What to work on =
Pictures appear in the records below; write out everything else exactly.

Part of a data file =
━━━━━━━━━━━━━━━━━━━━
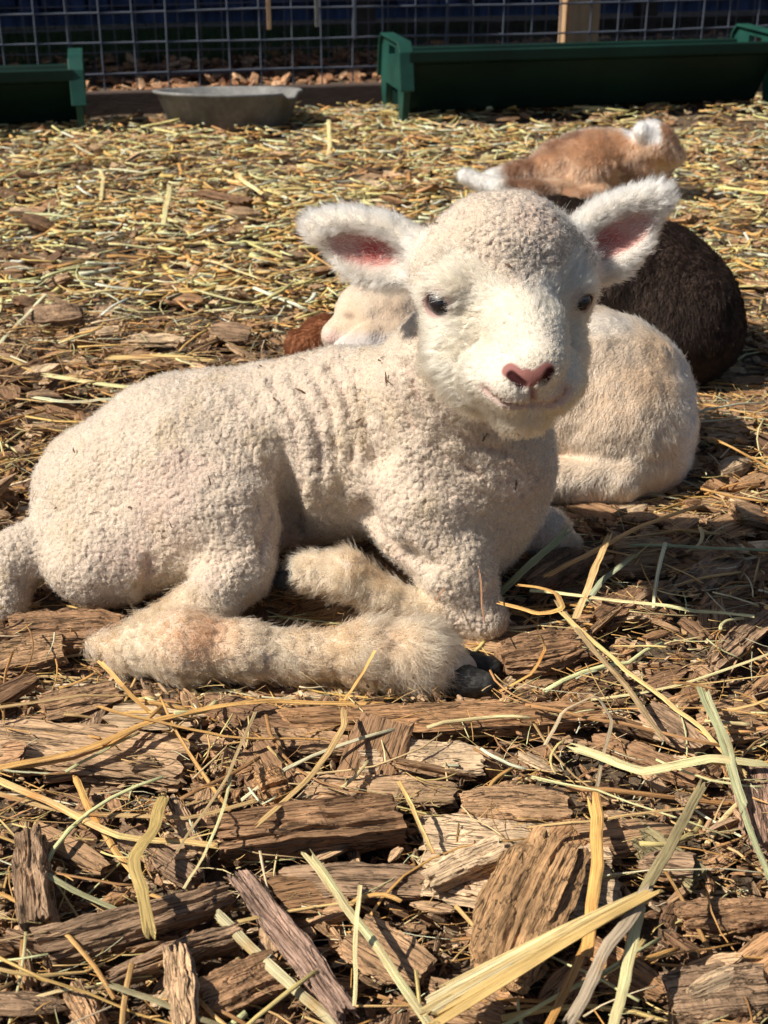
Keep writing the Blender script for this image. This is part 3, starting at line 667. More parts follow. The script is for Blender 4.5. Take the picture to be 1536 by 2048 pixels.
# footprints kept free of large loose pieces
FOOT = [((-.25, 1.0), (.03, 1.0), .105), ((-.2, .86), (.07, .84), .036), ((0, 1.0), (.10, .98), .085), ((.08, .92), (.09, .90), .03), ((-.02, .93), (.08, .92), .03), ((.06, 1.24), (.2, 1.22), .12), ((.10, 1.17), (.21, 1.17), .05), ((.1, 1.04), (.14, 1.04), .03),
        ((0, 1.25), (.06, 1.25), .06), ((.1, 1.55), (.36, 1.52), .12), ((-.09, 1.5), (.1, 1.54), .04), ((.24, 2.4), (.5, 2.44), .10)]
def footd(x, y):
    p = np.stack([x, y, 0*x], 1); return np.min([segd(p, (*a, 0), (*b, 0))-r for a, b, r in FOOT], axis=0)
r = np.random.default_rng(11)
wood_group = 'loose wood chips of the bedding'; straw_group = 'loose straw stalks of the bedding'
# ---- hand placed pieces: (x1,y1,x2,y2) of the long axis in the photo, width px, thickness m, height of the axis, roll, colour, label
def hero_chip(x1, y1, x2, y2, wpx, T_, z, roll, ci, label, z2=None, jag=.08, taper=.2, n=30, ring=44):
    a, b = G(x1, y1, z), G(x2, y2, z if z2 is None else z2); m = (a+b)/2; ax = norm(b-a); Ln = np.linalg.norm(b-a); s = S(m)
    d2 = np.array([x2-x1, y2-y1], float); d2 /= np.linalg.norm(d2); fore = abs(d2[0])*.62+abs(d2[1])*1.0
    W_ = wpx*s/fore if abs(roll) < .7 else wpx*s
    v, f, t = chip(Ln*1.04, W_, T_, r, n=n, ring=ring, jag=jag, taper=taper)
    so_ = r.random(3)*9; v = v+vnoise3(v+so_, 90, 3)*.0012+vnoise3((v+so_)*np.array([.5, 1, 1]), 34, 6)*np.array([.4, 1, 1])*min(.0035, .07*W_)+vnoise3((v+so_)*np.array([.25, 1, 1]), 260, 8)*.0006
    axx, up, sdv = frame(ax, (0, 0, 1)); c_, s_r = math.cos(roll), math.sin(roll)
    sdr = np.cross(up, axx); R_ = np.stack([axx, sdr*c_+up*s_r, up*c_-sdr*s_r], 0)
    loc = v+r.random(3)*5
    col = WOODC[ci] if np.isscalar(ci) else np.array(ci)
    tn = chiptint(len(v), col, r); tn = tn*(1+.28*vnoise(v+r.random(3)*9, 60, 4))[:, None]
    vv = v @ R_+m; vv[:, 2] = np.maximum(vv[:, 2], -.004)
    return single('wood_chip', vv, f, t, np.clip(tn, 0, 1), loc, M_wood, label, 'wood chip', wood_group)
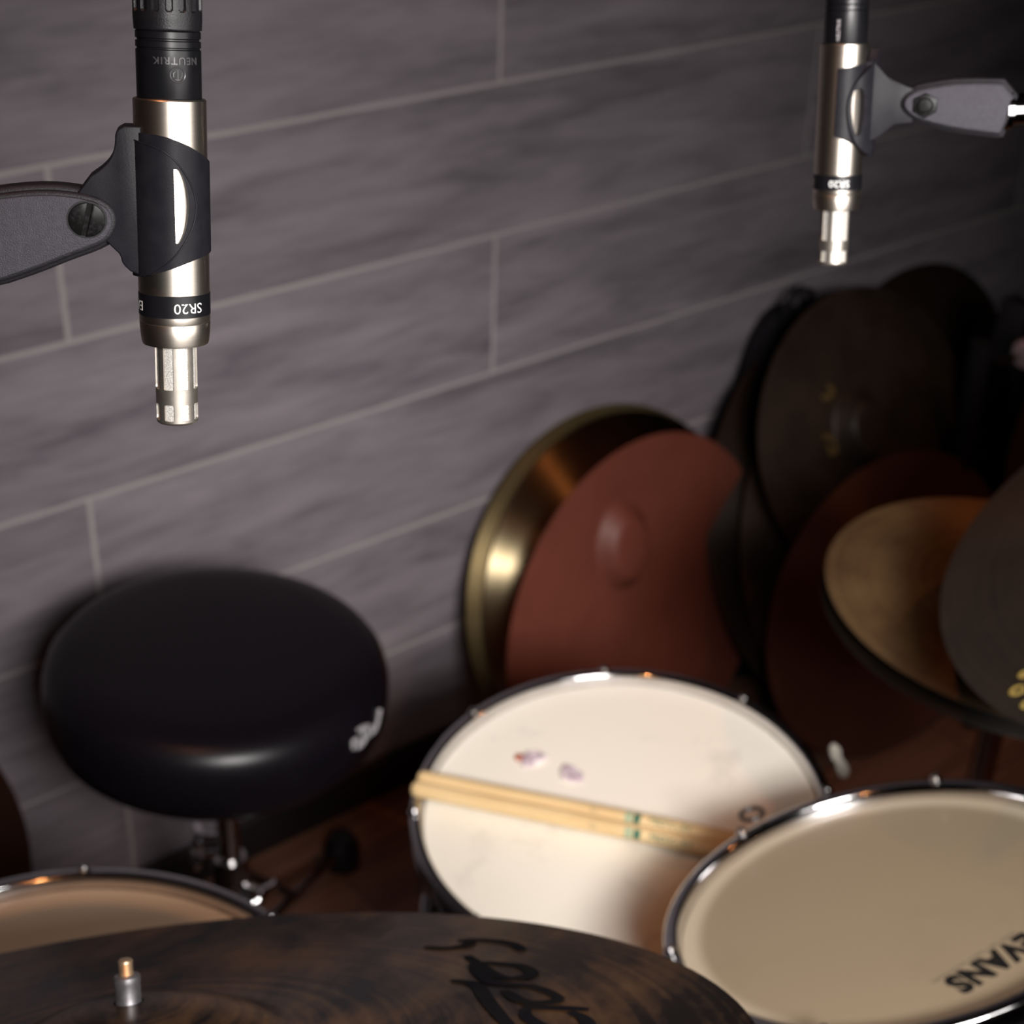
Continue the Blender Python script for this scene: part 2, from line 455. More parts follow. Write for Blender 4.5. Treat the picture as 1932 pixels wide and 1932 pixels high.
━━━━━━━━━━━━━━━━━━━━
Result below =
Keep writing the Blender script for this image. This is part 3, starting at line 667. More parts follow. The script is for Blender 4.5. Take the picture to be 1536 by 2048 pixels.
# footprints kept free of large loose pieces
FOOT = [((-.25, 1.0), (.03, 1.0), .105), ((-.2, .86), (.07, .84), .036), ((0, 1.0), (.10, .98), .085), ((.08, .92), (.09, .90), .03), ((-.02, .93), (.08, .92), .03), ((.06, 1.24), (.2, 1.22), .12), ((.10, 1.17), (.21, 1.17), .05), ((.1, 1.04), (.14, 1.04), .03),
        ((0, 1.25), (.06, 1.25), .06), ((.1, 1.55), (.36, 1.52), .12), ((-.09, 1.5), (.1, 1.54), .04), ((.24, 2.4), (.5, 2.44), .10)]
def footd(x, y):
    p = np.stack([x, y, 0*x], 1); return np.min([segd(p, (*a, 0), (*b, 0))-r for a, b, r in FOOT], axis=0)
r = np.random.default_rng(11)
wood_group = 'loose wood chips of the bedding'; straw_group = 'loose straw stalks of the bedding'
# ---- hand placed pieces: (x1,y1,x2,y2) of the long axis in the photo, width px, thickness m, height of the axis, roll, colour, label
def hero_chip(x1, y1, x2, y2, wpx, T_, z, roll, ci, label, z2=None, jag=.08, taper=.2, n=30, ring=44):
    a, b = G(x1, y1, z), G(x2, y2, z if z2 is None else z2); m = (a+b)/2; ax = norm(b-a); Ln = np.linalg.norm(b-a); s = S(m)
    d2 = np.array([x2-x1, y2-y1], float); d2 /= np.linalg.norm(d2); fore = abs(d2[0])*.62+abs(d2[1])*1.0
    W_ = wpx*s/fore if abs(roll) < .7 else wpx*s
    v, f, t = chip(Ln*1.04, W_, T_, r, n=n, ring=ring, jag=jag, taper=taper)
    so_ = r.random(3)*9; v = v+vnoise3(v+so_, 90, 3)*.0012+vnoise3((v+so_)*np.array([.5, 1, 1]), 34, 6)*np.array([.4, 1, 1])*min(.0035, .07*W_)+vnoise3((v+so_)*np.array([.25, 1, 1]), 260, 8)*.0006
    axx, up, sdv = frame(ax, (0, 0, 1)); c_, s_r = math.cos(roll), math.sin(roll)
    sdr = np.cross(up, axx); R_ = np.stack([axx, sdr*c_+up*s_r, up*c_-sdr*s_r], 0)
    loc = v+r.random(3)*5
    col = WOODC[ci] if np.isscalar(ci) else np.array(ci)
    tn = chiptint(len(v), col, r); tn = tn*(1+.28*vnoise(v+r.random(3)*9, 60, 4))[:, None]
    vv = v @ R_+m; vv[:, 2] = np.maximum(vv[:, 2], -.004)
    return single('wood_chip', vv, f, t, np.clip(tn, 0, 1), loc, M_wood, label, 'wood chip', wood_group)
Continue the Blender Python script for this scene: part 2, from line 455. More parts follow. Write for Blender 4.5. Treat the picture as 1932 pixels wide and 1932 pixels high.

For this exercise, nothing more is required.